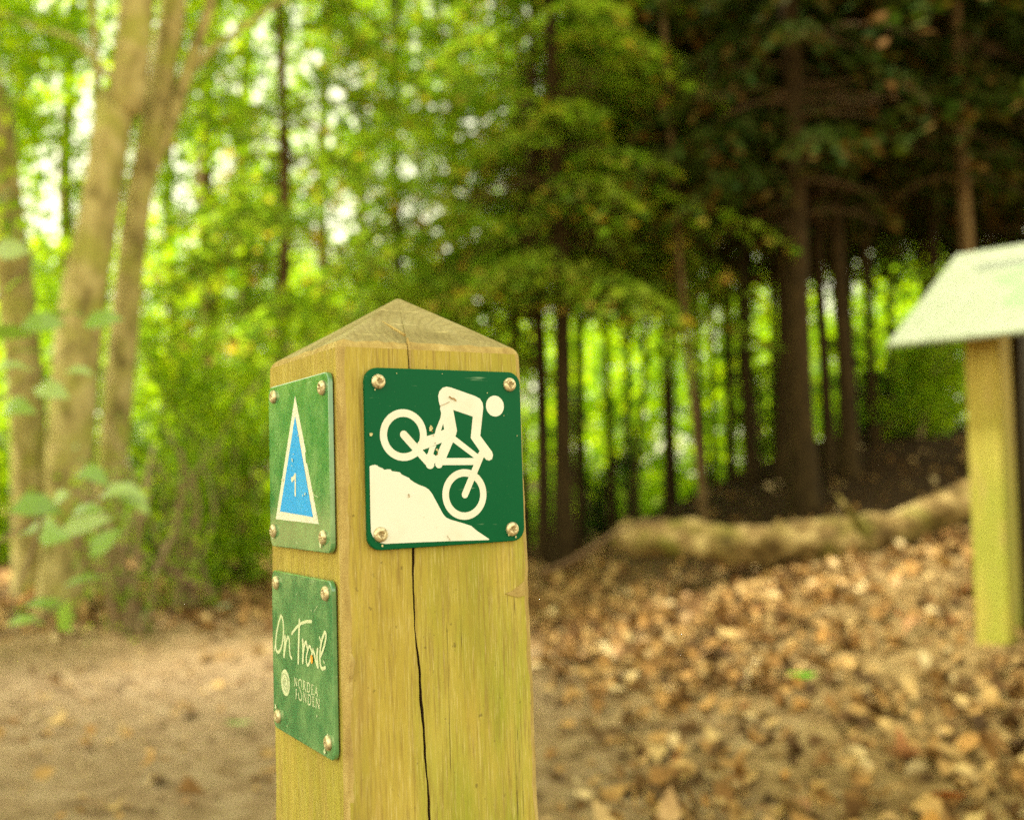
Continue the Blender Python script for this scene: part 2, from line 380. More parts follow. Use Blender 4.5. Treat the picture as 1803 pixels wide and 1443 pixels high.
def build_post():
    zs = list(np.linspace(-.99, -.36, 20)) + list(np.linspace(-.35, -.010, 110))
    q = Quads(); rings = []
    rng = np.random.default_rng(3)
    nz = len(zs)
    cph = rng.uniform(0, 6.28, 12)
    for iz, z in enumerate(zs):
        uc = np.interp(-z, NEG_Z, CRACK_U); w = np.interp(-z, NEG_Z, CRACK_W) * (.76 + .18 * math.sin(z * 83) + .12 * math.sin(z * 231))
        uc += .00016 * math.sin(z * 190) + .00010 * math.sin(z * 611)
        c = .0042 + .0005 * math.sin(z * 70 + 1) + .0004 * math.sin(z * 163 + 2) + .0002 * rng.normal()
        c = max(c, .0025)
        dv = lambda u: .00025 * math.sin(u * 160 + z * 9) + .00015 * math.sin(u * 420 - z * 31)
        pts = []
        # front face u: c -> W-c
        for t in np.linspace(0, 1, 9): pts.append((c + (uc - w / 2 - c) * t, dv(c + (uc - c) * t) if 0 < t < 1 else 0))
        pts.append((uc - w * .30, .006)); pts.append((uc + w * .1, .015)); pts.append((uc + w * .32, .006))
        for t in np.linspace(0, 1, 11): pts.append((uc + w / 2 + (W - c - uc - w / 2) * t, dv(uc + (W - c - uc) * t) if 0 < t < 1 else 0))
        for a in (.33, .67): pts.append((W - c + c * math.sin(a * PI / 2), c - c * math.cos(a * PI / 2)))
        for t in np.linspace(0, 1, 4): pts.append((W, c + (W - 2 * c) * t))
        for a in (.5,): pts.append((W - c + c * math.cos(a * PI / 2), W - c + c * math.sin(a * PI / 2)))
        for t in np.linspace(0, 1, 4): pts.append((W - c - (W - 2 * c) * t, W))
        pts.append((c - c * math.sin(.25 * PI), W - c + c * math.cos(.25 * PI)))
        for t in np.linspace(0, 1, 9): 
            vv = W - c - (W - 2 * c) * t
            pts.append((.00025 * math.sin(vv * 150 + z * 12) if 0 < t < 1 else 0, vv))
        for a in (.33, .67): pts.append((c - c * math.cos(a * PI / 2), c - c * math.sin(a * PI / 2)))
        tp = -.0006 + .0135 * min(-z, .45)      # the timber widens a little downwards
        rings.append([L(u + tp * max(u, 0) / W, v, z) for u, v in pts])
    n = len(rings[0])
    vs = [p for r in rings for p in r]
    fs = [(i * n + j, i * n + (j + 1) % n, (i + 1) * n + (j + 1) % n, (i + 1) * n + j) for i in range(nz - 1) for j in range(n)]
    q.add(vs, fs); q.add(rings[0], [tuple(range(n - 1, -1, -1))])
    me = q.mesh('timber')
    o = link('timber', me, [M['timber'], M['split'], M['edge']], post)
    idx = np.zeros(len(me.polygons), np.int32)
    for i in range(nz - 1):
        for j in range(n):
            k = i * n + j
            if 8 <= j <= 11: idx[k] = 1
            elif j in (22, 23, 24) or j >= n - 3: idx[k] = 2 if (zs[i] > -.30 + .05 * math.sin(j)) else 0
    me.polygons.foreach_set('material_index', idx)
    return rings[-1]
top_ring = build_post()

def build_cap(ring):
    q = Quads(); n = len(ring); ring = np.array(ring)
    # the notch is filled here so the cap is a closed roof
    r0 = ring.copy()
    for j in (9, 10, 11):
        r0[j] = r0[8] + (r0[12] - r0[8]) * (j - 8) / 4 + np.array([0, .0010, 0])
    apex = np.array(L(.0650, .0585, .0312))
    rng = np.random.default_rng(5)
    cen = np.array([0.0, 0.0, 0])
    lev = [(0.0, .0008, 0)]
    rings = [ring + np.array([0, 0, .0])]
    r1 = r0.copy(); inw = (cen - r0); inw[:, 2] = 0
    d = np.linalg.norm(inw, axis=1)[:, None]
    r1 = r0 + inw / d * .0012; r1[:, 2] = ring[:, 2] + .0020 + rng.normal(0, .00035, n)
    r2 = r0 + inw / d * .0032; r2[:, 2] = ring[:, 2] + .0042 + rng.normal(0, .00045, n)
    rings += [r1, r2]
    for t in (.12, .28, .46, .64, .80, .92, .975):
        r = r2 + (apex - r2) * t
        r[:, 2] += .0006 * np.sin(r[:, 0] * 150 + r[:, 1] * 90) * (1 - t)
        rings.append(r)
    vs = [p for r in rings for p in r] + [apex + np.array([0, 0, -.0004])]
    m = len(rings)
    fs = [(i * n + j, i * n + (j + 1) % n, (i + 1) * n + (j + 1) % n, (i + 1) * n + j) for i in range(m - 1) for j in range(n)]
    fs += [((m - 1) * n + j, (m - 1) * n + (j + 1) % n, m * n) for j in range(n)]
    q.add(vs, fs)
    me = q.mesh('pyramid_top')
    link('pyramid_top', me, [M['cap'], M['edge']], post)
    idx = np.zeros(len(me.polygons), np.int32); idx[:2 * n] = 1
    me.polygons.foreach_set('material_index', idx)
build_cap(top_ring)
# pale tear fibres beside the crack on the cap
def fibre():
    q = Quads()
    pts = [(.0425, .0035, -.0012), (.0395, .014, .0046), (.037, .022, .0093)]
    q.tube([L(*p) for p in pts], [.0009, .0008, .0002], 6)
    q.tube([L(.0438, -.0002, -.021), L(.0437, -.0003, -.010), L(.0434, .002, -.003)], [.0005, .0008, .0006], 6)
    link('torn_fibre', q.mesh('torn_fibre'), M['edge'], post)
fibre()
def patches():
    q = Quads()     # pale splinter on the near edge
    q.tube([L(.0045, .0012, -.176), L(.0042, .0004, -.182), L(.0036, .0006, -.189), L(.0030, .0012, -.194)], [.0006, .0022, .0019, .0005], 7, rough=.2)
    link('splinter', q.mesh('splinter'), M['edge'], post)
    q = Quads()     # bare scar by the right edge
    out = [(.1165, -.1475), (.1168, -.1560), (.1120, -.1568), (.1065, -.1552), (.1030, -.1538), (.1072, -.1530), (.1105, -.1512), (.1135, -.1496)]
    q.add([L(u, -.0006, z) for u, z in out] , [tuple(range(len(out) - 1, -1, -1))])
    q.add([L(u, -.0006, z) for u, z in out] + [L(u, .0006, z) for u, z in out], [(i, (i + 1) % len(out), len(out) + (i + 1) % len(out), len(out) + i) for i in range(len(out))])
    link('bare_scar', q.mesh('bare_scar'), M['edge'], post)
patches()

def rrect(w, h, r, k=6):
    pts = []
    for cx, cy, a0 in ((w / 2 - r, h / 2 - r, 0), (-w / 2 + r, h / 2 - r, 90), (-w / 2 + r, -h / 2 + r, 180), (w / 2 - r, -h / 2 + r, 270)):
        for i in range(k + 1):
            a = math.radians(a0 + 90 * i / k); pts.append((cx + r * math.cos(a), cy + r * math.sin(a)))
    return pts

def screw_mesh():
    n = 60; q = Quads(); rings = []
    def ring(r, h, star=0.0):
        return [((r * (1 + star * math.cos(6 * 2 * PI * j / n))) * math.cos(2 * PI * j / n), (r * (1 + star * math.cos(6 * 2 * PI * j / n))) * math.sin(2 * PI * j / n), h) for j in range(n)]
    prof = [(4.15, -.2, 0), (4.25, .5, 0), (4.1, 1.1, 0), (3.7, 1.75, 0), (3.1, 2.15, 0), (2.5, 2.35, 0), (1.80, 2.42, .16), (1.60, 2.25, .20), (1.45, 1.55, .20), (.6, 1.45, 0)]
    vs = []
    for r, h, s in prof: vs += [tuple(c * .001 for c in p) for p in ring(r, h, s)]
    m = len(prof)
    fs = [(i * n + j, i * n + (j + 1) % n, (i + 1) * n + (j + 1) % n, (i + 1) * n + j) for i in range(m - 1) for j in range(n)]
    fs.append(tuple((m - 1) * n + j for j in range(n)))
    q.add(vs, fs)
    me = q.mesh('screw'); me.materials.append(M['metal']); me.materials.append(M['recess'])
    me.polygons.foreach_set('use_smooth', [True] * len(me.polygons))
    idx = np.zeros(len(me.polygons), np.int32); idx[(m - 2) * n:] = 1
    me.polygons.foreach_set('material_index', idx)
    return me
SCREW = screw_mesh()

TH = .0026     # plate thickness
class Face:
    """frame of one post face: x to the right and y up as seen from outside"""
    def __init__(s, side): s.side = side
    def org(s, a, z):   # millimetres on the face -> post-local
        return Vector(L(a / 1000, 0, z / 1000)) if s.side == 'front' else Vector(L(0, a / 1000, z / 1000))
    def axes(s):
        if s.side == 'front': return Vector((1, 0, 0)), Vector((0, 0, 1)), Vector((0, -1, 0))
        return Vector((0, -1, 0)), Vector((0, 0, 1)), Vector((-1, 0, 0))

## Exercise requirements
Find each line that has the word "from", then copy it out.

## Correct answer
Continue the Blender Python script for this scene: part 2, from line 380. More parts follow. Use Blender 4.5. Treat the picture as 1803 pixels wide and 1443 pixels high.
    """frame of one post face: x to the right and y up as seen from outside"""